> [WRITTEN EXERCISE]
The entries below should be transcribed in their entirety, exactly as written.

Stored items

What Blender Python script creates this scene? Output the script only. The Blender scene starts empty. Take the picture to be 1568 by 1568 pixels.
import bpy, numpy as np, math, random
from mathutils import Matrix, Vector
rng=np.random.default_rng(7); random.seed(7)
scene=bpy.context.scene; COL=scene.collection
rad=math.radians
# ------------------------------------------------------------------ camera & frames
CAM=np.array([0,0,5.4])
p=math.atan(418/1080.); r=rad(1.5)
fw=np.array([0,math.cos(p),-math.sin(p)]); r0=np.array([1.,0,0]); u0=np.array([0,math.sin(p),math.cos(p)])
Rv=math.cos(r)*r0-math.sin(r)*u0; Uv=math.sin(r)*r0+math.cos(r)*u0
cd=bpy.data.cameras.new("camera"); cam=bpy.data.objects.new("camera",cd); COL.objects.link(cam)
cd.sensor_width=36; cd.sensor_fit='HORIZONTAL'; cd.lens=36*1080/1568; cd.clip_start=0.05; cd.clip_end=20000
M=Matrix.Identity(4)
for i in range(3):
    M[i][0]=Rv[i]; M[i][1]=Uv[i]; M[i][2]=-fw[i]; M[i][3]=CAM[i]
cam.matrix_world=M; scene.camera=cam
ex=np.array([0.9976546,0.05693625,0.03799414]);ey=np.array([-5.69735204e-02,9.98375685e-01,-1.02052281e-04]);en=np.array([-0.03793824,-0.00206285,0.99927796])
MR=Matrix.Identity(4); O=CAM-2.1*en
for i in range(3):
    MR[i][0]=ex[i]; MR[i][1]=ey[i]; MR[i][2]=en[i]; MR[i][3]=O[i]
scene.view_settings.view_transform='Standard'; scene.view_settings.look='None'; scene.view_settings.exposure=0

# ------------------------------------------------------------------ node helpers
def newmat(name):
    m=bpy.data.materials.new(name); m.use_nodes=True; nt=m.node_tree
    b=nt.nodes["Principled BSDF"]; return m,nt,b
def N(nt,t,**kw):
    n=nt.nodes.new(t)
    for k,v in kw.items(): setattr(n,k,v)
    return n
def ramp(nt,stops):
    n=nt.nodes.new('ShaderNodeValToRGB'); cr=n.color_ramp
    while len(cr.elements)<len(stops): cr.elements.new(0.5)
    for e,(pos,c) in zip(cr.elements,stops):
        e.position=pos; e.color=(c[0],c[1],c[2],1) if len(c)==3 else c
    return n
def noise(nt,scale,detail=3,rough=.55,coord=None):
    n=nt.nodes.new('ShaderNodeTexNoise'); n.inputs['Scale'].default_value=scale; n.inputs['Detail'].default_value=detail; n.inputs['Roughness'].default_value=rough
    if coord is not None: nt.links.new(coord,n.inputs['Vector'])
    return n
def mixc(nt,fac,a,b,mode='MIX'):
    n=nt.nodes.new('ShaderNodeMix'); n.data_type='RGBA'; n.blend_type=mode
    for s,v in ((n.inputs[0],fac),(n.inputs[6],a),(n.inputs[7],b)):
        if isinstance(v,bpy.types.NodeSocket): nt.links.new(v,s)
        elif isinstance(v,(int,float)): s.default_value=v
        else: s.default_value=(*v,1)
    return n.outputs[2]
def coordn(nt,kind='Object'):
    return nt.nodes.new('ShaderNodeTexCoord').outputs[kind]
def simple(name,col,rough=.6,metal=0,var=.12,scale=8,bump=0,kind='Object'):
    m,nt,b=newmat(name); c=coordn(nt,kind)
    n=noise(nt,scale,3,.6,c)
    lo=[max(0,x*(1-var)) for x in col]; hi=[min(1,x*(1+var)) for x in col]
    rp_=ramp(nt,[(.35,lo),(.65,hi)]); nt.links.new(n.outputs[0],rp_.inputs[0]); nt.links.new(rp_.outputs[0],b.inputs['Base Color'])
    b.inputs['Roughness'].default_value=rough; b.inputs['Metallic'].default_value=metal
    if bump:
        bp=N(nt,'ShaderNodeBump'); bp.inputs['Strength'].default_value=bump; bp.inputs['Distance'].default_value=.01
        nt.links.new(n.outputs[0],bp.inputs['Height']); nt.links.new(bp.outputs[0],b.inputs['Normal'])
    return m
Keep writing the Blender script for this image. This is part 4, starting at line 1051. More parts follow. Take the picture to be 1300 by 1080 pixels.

> [ANSWER TO THIS TASK]
What Blender Python script creates this scene? Output the script only. The Blender scene starts empty. Take the picture to be 1568 by 1568 pixels.
import bpy, numpy as np, math, random
from mathutils import Matrix, Vector
rng=np.random.default_rng(7); random.seed(7)
scene=bpy.context.scene; COL=scene.collection
rad=math.radians
# ------------------------------------------------------------------ camera & frames
CAM=np.array([0,0,5.4])
p=math.atan(418/1080.); r=rad(1.5)
fw=np.array([0,math.cos(p),-math.sin(p)]); r0=np.array([1.,0,0]); u0=np.array([0,math.sin(p),math.cos(p)])
Rv=math.cos(r)*r0-math.sin(r)*u0; Uv=math.sin(r)*r0+math.cos(r)*u0
cd=bpy.data.cameras.new("camera"); cam=bpy.data.objects.new("camera",cd); COL.objects.link(cam)
cd.sensor_width=36; cd.sensor_fit='HORIZONTAL'; cd.lens=36*1080/1568; cd.clip_start=0.05; cd.clip_end=20000
M=Matrix.Identity(4)
for i in range(3):
    M[i][0]=Rv[i]; M[i][1]=Uv[i]; M[i][2]=-fw[i]; M[i][3]=CAM[i]
cam.matrix_world=M; scene.camera=cam
ex=np.array([0.9976546,0.05693625,0.03799414]);ey=np.array([-5.69735204e-02,9.98375685e-01,-1.02052281e-04]);en=np.array([-0.03793824,-0.00206285,0.99927796])
MR=Matrix.Identity(4); O=CAM-2.1*en
for i in range(3):
    MR[i][0]=ex[i]; MR[i][1]=ey[i]; MR[i][2]=en[i]; MR[i][3]=O[i]
scene.view_settings.view_transform='Standard'; scene.view_settings.look='None'; scene.view_settings.exposure=0

# ------------------------------------------------------------------ node helpers
def newmat(name):
    m=bpy.data.materials.new(name); m.use_nodes=True; nt=m.node_tree
    b=nt.nodes["Principled BSDF"]; return m,nt,b
def N(nt,t,**kw):
    n=nt.nodes.new(t)
    for k,v in kw.items(): setattr(n,k,v)
    return n
def ramp(nt,stops):
    n=nt.nodes.new('ShaderNodeValToRGB'); cr=n.color_ramp
    while len(cr.elements)<len(stops): cr.elements.new(0.5)
    for e,(pos,c) in zip(cr.elements,stops):
        e.position=pos; e.color=(c[0],c[1],c[2],1) if len(c)==3 else c
    return n
def noise(nt,scale,detail=3,rough=.55,coord=None):
    n=nt.nodes.new('ShaderNodeTexNoise'); n.inputs['Scale'].default_value=scale; n.inputs['Detail'].default_value=detail; n.inputs['Roughness'].default_value=rough
    if coord is not None: nt.links.new(coord,n.inputs['Vector'])
    return n
def mixc(nt,fac,a,b,mode='MIX'):
    n=nt.nodes.new('ShaderNodeMix'); n.data_type='RGBA'; n.blend_type=mode
    for s,v in ((n.inputs[0],fac),(n.inputs[6],a),(n.inputs[7],b)):
        if isinstance(v,bpy.types.NodeSocket): nt.links.new(v,s)
        elif isinstance(v,(int,float)): s.default_value=v
        else: s.default_value=(*v,1)
    return n.outputs[2]
def coordn(nt,kind='Object'):
    return nt.nodes.new('ShaderNodeTexCoord').outputs[kind]
def simple(name,col,rough=.6,metal=0,var=.12,scale=8,bump=0,kind='Object'):
    m,nt,b=newmat(name); c=coordn(nt,kind)
    n=noise(nt,scale,3,.6,c)
    lo=[max(0,x*(1-var)) for x in col]; hi=[min(1,x*(1+var)) for x in col]
    rp_=ramp(nt,[(.35,lo),(.65,hi)]); nt.links.new(n.outputs[0],rp_.inputs[0]); nt.links.new(rp_.outputs[0],b.inputs['Base Color'])
    b.inputs['Roughness'].default_value=rough; b.inputs['Metallic'].default_value=metal
    if bump:
        bp=N(nt,'ShaderNodeBump'); bp.inputs['Strength'].default_value=bump; bp.inputs['Distance'].default_value=.01
        nt.links.new(n.outputs[0],bp.inputs['Height']); nt.links.new(bp.outputs[0],b.inputs['Normal'])
    return m
Keep writing the Blender script for this image. This is part 4, starting at line 1051. More parts follow. Take the picture to be 1300 by 1080 pixels.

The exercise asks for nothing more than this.